_Written instruction_
All the data should be repeated exactly. Any image in it is left out.

_Data rows_
- - -
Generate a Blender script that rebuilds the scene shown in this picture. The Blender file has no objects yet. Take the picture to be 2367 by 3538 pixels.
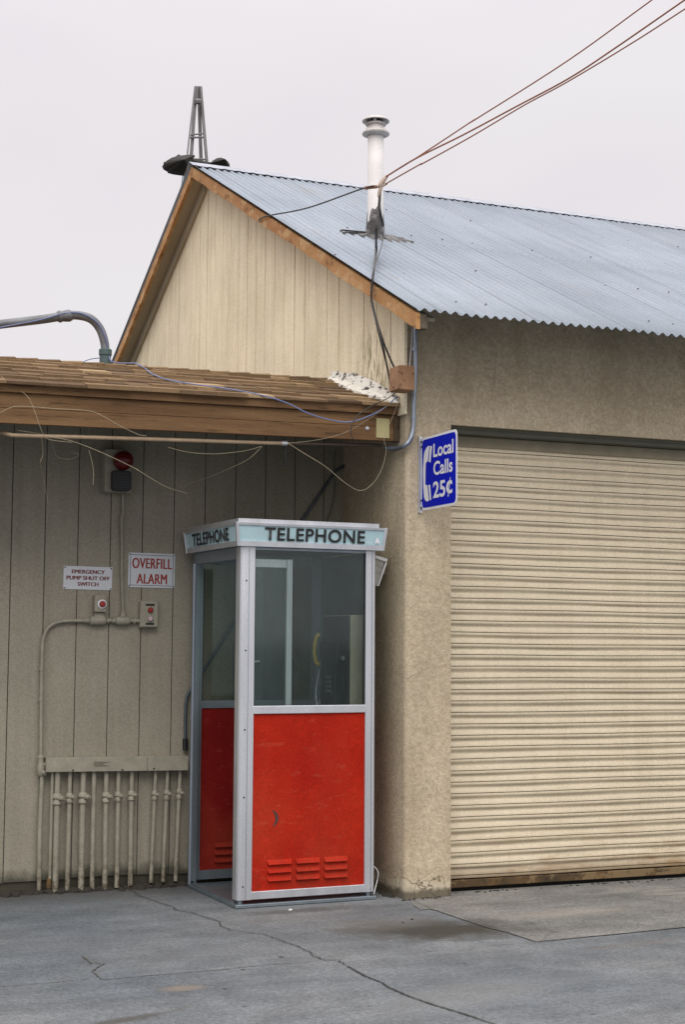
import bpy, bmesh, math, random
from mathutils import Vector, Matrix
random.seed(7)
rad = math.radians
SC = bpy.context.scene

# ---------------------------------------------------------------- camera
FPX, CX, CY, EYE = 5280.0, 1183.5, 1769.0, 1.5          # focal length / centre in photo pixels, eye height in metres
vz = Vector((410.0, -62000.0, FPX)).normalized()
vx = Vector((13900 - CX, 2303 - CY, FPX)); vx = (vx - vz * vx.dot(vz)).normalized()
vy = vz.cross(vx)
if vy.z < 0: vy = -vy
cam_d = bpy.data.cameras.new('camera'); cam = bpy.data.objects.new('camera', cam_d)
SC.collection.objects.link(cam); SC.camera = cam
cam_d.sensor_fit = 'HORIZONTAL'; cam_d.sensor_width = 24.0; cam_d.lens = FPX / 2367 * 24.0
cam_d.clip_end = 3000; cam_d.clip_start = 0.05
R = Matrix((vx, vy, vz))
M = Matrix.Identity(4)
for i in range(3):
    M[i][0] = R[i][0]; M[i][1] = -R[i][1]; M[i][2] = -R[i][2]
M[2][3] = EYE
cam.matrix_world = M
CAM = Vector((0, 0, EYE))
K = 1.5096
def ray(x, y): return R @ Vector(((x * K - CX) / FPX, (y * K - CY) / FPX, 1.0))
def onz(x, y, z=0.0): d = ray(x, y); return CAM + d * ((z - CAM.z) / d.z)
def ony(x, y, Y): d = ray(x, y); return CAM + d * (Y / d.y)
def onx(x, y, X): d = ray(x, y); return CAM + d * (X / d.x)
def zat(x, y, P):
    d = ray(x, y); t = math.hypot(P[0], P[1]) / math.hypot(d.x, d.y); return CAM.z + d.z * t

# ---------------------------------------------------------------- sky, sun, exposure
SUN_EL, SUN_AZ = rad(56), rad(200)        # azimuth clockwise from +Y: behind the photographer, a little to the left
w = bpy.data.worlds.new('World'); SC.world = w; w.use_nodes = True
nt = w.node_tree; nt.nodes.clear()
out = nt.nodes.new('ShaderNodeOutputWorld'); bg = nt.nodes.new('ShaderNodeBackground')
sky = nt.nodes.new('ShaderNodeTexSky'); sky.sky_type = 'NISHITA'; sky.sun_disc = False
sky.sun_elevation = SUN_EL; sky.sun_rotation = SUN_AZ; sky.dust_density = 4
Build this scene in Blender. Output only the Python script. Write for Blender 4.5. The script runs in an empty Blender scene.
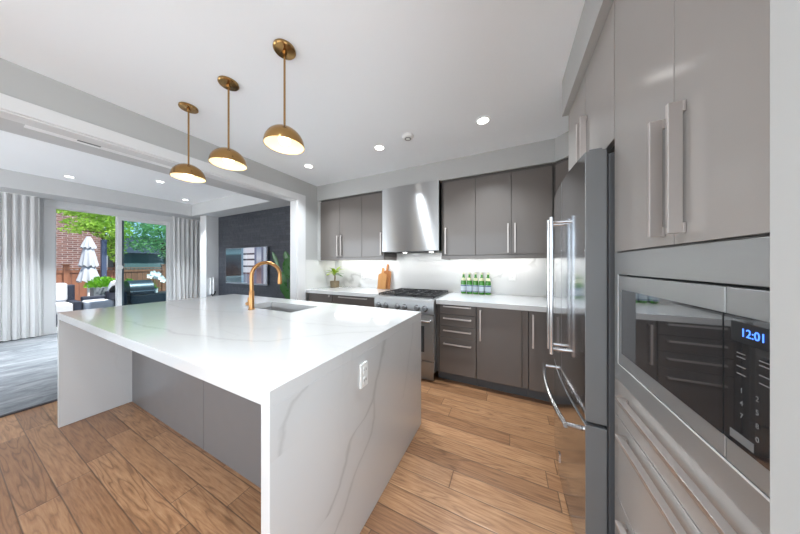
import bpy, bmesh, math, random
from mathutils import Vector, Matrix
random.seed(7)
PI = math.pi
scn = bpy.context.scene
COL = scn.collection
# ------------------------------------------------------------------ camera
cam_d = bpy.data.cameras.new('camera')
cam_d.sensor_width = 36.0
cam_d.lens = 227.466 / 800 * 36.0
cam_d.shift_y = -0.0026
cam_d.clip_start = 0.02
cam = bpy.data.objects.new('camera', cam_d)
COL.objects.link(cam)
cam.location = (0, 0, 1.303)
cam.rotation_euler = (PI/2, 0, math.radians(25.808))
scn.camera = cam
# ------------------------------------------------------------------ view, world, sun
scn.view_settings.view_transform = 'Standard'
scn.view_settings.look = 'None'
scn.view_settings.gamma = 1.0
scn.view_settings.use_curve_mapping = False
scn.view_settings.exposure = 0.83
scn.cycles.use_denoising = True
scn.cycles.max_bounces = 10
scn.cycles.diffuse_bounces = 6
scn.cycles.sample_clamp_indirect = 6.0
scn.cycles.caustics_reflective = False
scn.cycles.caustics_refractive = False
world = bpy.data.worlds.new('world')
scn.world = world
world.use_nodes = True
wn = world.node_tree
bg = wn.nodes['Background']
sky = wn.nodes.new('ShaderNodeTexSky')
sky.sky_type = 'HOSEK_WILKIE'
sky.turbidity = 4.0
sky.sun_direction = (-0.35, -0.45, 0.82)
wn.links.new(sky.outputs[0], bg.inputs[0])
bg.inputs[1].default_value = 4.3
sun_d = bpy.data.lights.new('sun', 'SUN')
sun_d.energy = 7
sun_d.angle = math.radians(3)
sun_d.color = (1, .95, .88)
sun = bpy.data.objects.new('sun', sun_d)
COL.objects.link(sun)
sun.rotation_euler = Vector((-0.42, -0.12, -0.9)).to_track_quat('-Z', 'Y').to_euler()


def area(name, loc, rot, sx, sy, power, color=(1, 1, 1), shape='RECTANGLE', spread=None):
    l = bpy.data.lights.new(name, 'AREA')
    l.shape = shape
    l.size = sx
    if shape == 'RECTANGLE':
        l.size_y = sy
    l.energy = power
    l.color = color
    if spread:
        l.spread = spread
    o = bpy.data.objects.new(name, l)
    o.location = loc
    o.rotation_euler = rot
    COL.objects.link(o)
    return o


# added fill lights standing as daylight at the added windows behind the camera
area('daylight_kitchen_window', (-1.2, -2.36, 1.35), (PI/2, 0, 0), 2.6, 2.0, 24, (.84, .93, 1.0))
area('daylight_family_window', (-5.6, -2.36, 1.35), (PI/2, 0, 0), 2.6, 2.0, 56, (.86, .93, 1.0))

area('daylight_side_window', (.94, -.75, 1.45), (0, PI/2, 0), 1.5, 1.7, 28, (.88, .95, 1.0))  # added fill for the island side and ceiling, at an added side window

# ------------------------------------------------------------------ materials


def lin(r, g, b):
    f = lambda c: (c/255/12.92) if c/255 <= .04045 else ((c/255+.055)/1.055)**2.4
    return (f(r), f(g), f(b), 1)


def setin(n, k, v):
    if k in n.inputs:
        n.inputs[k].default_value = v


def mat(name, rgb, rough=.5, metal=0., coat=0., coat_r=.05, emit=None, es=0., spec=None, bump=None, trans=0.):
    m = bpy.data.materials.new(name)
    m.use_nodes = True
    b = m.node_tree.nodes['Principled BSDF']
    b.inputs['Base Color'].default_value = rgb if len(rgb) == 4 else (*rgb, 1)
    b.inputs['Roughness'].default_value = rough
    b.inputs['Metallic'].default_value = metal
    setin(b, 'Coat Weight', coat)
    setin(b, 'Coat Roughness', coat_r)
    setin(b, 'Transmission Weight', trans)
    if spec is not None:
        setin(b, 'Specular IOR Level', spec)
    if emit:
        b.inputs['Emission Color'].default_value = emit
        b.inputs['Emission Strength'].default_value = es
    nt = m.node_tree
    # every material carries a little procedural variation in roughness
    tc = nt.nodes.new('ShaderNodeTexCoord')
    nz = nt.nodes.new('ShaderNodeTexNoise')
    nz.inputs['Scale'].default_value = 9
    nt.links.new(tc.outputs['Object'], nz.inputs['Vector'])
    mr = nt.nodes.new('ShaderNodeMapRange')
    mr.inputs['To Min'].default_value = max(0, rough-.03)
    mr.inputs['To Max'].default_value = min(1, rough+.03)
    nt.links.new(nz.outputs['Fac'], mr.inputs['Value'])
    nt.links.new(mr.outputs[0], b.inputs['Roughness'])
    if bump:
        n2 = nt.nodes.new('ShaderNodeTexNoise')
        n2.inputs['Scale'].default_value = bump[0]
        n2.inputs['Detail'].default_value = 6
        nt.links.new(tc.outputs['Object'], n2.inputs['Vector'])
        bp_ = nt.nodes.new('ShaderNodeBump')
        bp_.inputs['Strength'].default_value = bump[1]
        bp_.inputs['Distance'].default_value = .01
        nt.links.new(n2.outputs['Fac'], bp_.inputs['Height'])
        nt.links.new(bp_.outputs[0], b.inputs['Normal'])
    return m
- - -
_Complete output_
Generate a Blender script that rebuilds the scene shown in this picture. The Blender file has no objects yet. Take the picture to be 2367 by 3538 pixels.
import bpy, bmesh, math, random
from mathutils import Vector, Matrix
random.seed(7)
rad = math.radians
SC = bpy.context.scene

# ---------------------------------------------------------------- camera
FPX, CX, CY, EYE = 5280.0, 1183.5, 1769.0, 1.5          # focal length / centre in photo pixels, eye height in metres
vz = Vector((410.0, -62000.0, FPX)).normalized()
vx = Vector((13900 - CX, 2303 - CY, FPX)); vx = (vx - vz * vx.dot(vz)).normalized()
vy = vz.cross(vx)
if vy.z < 0: vy = -vy
cam_d = bpy.data.cameras.new('camera'); cam = bpy.data.objects.new('camera', cam_d)
SC.collection.objects.link(cam); SC.camera = cam
cam_d.sensor_fit = 'HORIZONTAL'; cam_d.sensor_width = 24.0; cam_d.lens = FPX / 2367 * 24.0
cam_d.clip_end = 3000; cam_d.clip_start = 0.05
R = Matrix((vx, vy, vz))
M = Matrix.Identity(4)
for i in range(3):
    M[i][0] = R[i][0]; M[i][1] = -R[i][1]; M[i][2] = -R[i][2]
M[2][3] = EYE
cam.matrix_world = M
CAM = Vector((0, 0, EYE))
K = 1.5096
def ray(x, y): return R @ Vector(((x * K - CX) / FPX, (y * K - CY) / FPX, 1.0))
def onz(x, y, z=0.0): d = ray(x, y); return CAM + d * ((z - CAM.z) / d.z)
def ony(x, y, Y): d = ray(x, y); return CAM + d * (Y / d.y)
def onx(x, y, X): d = ray(x, y); return CAM + d * (X / d.x)
def zat(x, y, P):
    d = ray(x, y); t = math.hypot(P[0], P[1]) / math.hypot(d.x, d.y); return CAM.z + d.z * t

# ---------------------------------------------------------------- sky, sun, exposure
SUN_EL, SUN_AZ = rad(56), rad(200)        # azimuth clockwise from +Y: behind the photographer, a little to the left
w = bpy.data.worlds.new('World'); SC.world = w; w.use_nodes = True
nt = w.node_tree; nt.nodes.clear()
out = nt.nodes.new('ShaderNodeOutputWorld'); bg = nt.nodes.new('ShaderNodeBackground')
sky = nt.nodes.new('ShaderNodeTexSky'); sky.sky_type = 'NISHITA'; sky.sun_disc = False
sky.sun_elevation = SUN_EL; sky.sun_rotation = SUN_AZ; sky.dust_density = 4
Build this scene in Blender. Output only the Python script. Write for Blender 4.5. The script runs in an empty Blender scene.
import bpy, bmesh, math, random
from mathutils import Vector, Matrix
random.seed(7)
PI = math.pi
scn = bpy.context.scene
COL = scn.collection
# ------------------------------------------------------------------ camera
cam_d = bpy.data.cameras.new('camera')
cam_d.sensor_width = 36.0
cam_d.lens = 227.466 / 800 * 36.0
cam_d.shift_y = -0.0026
cam_d.clip_start = 0.02
cam = bpy.data.objects.new('camera', cam_d)
COL.objects.link(cam)
cam.location = (0, 0, 1.303)
cam.rotation_euler = (PI/2, 0, math.radians(25.808))
scn.camera = cam
# ------------------------------------------------------------------ view, world, sun
scn.view_settings.view_transform = 'Standard'
scn.view_settings.look = 'None'
scn.view_settings.gamma = 1.0
scn.view_settings.use_curve_mapping = False
scn.view_settings.exposure = 0.83
scn.cycles.use_denoising = True
scn.cycles.max_bounces = 10
scn.cycles.diffuse_bounces = 6
scn.cycles.sample_clamp_indirect = 6.0
scn.cycles.caustics_reflective = False
scn.cycles.caustics_refractive = False
world = bpy.data.worlds.new('world')
scn.world = world
world.use_nodes = True
wn = world.node_tree
bg = wn.nodes['Background']
sky = wn.nodes.new('ShaderNodeTexSky')
sky.sky_type = 'HOSEK_WILKIE'
sky.turbidity = 4.0
sky.sun_direction = (-0.35, -0.45, 0.82)
wn.links.new(sky.outputs[0], bg.inputs[0])
bg.inputs[1].default_value = 4.3
sun_d = bpy.data.lights.new('sun', 'SUN')
sun_d.energy = 7
sun_d.angle = math.radians(3)
sun_d.color = (1, .95, .88)
sun = bpy.data.objects.new('sun', sun_d)
COL.objects.link(sun)
sun.rotation_euler = Vector((-0.42, -0.12, -0.9)).to_track_quat('-Z', 'Y').to_euler()


def area(name, loc, rot, sx, sy, power, color=(1, 1, 1), shape='RECTANGLE', spread=None):
    l = bpy.data.lights.new(name, 'AREA')
    l.shape = shape
    l.size = sx
    if shape == 'RECTANGLE':
        l.size_y = sy
    l.energy = power
    l.color = color
    if spread:
        l.spread = spread
    o = bpy.data.objects.new(name, l)
    o.location = loc
    o.rotation_euler = rot
    COL.objects.link(o)
    return o


# added fill lights standing as daylight at the added windows behind the camera
area('daylight_kitchen_window', (-1.2, -2.36, 1.35), (PI/2, 0, 0), 2.6, 2.0, 24, (.84, .93, 1.0))
area('daylight_family_window', (-5.6, -2.36, 1.35), (PI/2, 0, 0), 2.6, 2.0, 56, (.86, .93, 1.0))

area('daylight_side_window', (.94, -.75, 1.45), (0, PI/2, 0), 1.5, 1.7, 28, (.88, .95, 1.0))  # added fill for the island side and ceiling, at an added side window

# ------------------------------------------------------------------ materials


def lin(r, g, b):
    f = lambda c: (c/255/12.92) if c/255 <= .04045 else ((c/255+.055)/1.055)**2.4
    return (f(r), f(g), f(b), 1)


def setin(n, k, v):
    if k in n.inputs:
        n.inputs[k].default_value = v


def mat(name, rgb, rough=.5, metal=0., coat=0., coat_r=.05, emit=None, es=0., spec=None, bump=None, trans=0.):
    m = bpy.data.materials.new(name)
    m.use_nodes = True
    b = m.node_tree.nodes['Principled BSDF']
    b.inputs['Base Color'].default_value = rgb if len(rgb) == 4 else (*rgb, 1)
    b.inputs['Roughness'].default_value = rough
    b.inputs['Metallic'].default_value = metal
    setin(b, 'Coat Weight', coat)
    setin(b, 'Coat Roughness', coat_r)
    setin(b, 'Transmission Weight', trans)
    if spec is not None:
        setin(b, 'Specular IOR Level', spec)
    if emit:
        b.inputs['Emission Color'].default_value = emit
        b.inputs['Emission Strength'].default_value = es
    nt = m.node_tree
    # every material carries a little procedural variation in roughness
    tc = nt.nodes.new('ShaderNodeTexCoord')
    nz = nt.nodes.new('ShaderNodeTexNoise')
    nz.inputs['Scale'].default_value = 9
    nt.links.new(tc.outputs['Object'], nz.inputs['Vector'])
    mr = nt.nodes.new('ShaderNodeMapRange')
    mr.inputs['To Min'].default_value = max(0, rough-.03)
    mr.inputs['To Max'].default_value = min(1, rough+.03)
    nt.links.new(nz.outputs['Fac'], mr.inputs['Value'])
    nt.links.new(mr.outputs[0], b.inputs['Roughness'])
    if bump:
        n2 = nt.nodes.new('ShaderNodeTexNoise')
        n2.inputs['Scale'].default_value = bump[0]
        n2.inputs['Detail'].default_value = 6
        nt.links.new(tc.outputs['Object'], n2.inputs['Vector'])
        bp_ = nt.nodes.new('ShaderNodeBump')
        bp_.inputs['Strength'].default_value = bump[1]
        bp_.inputs['Distance'].default_value = .01
        nt.links.new(n2.outputs['Fac'], bp_.inputs['Height'])
        nt.links.new(bp_.outputs[0], b.inputs['Normal'])
    return m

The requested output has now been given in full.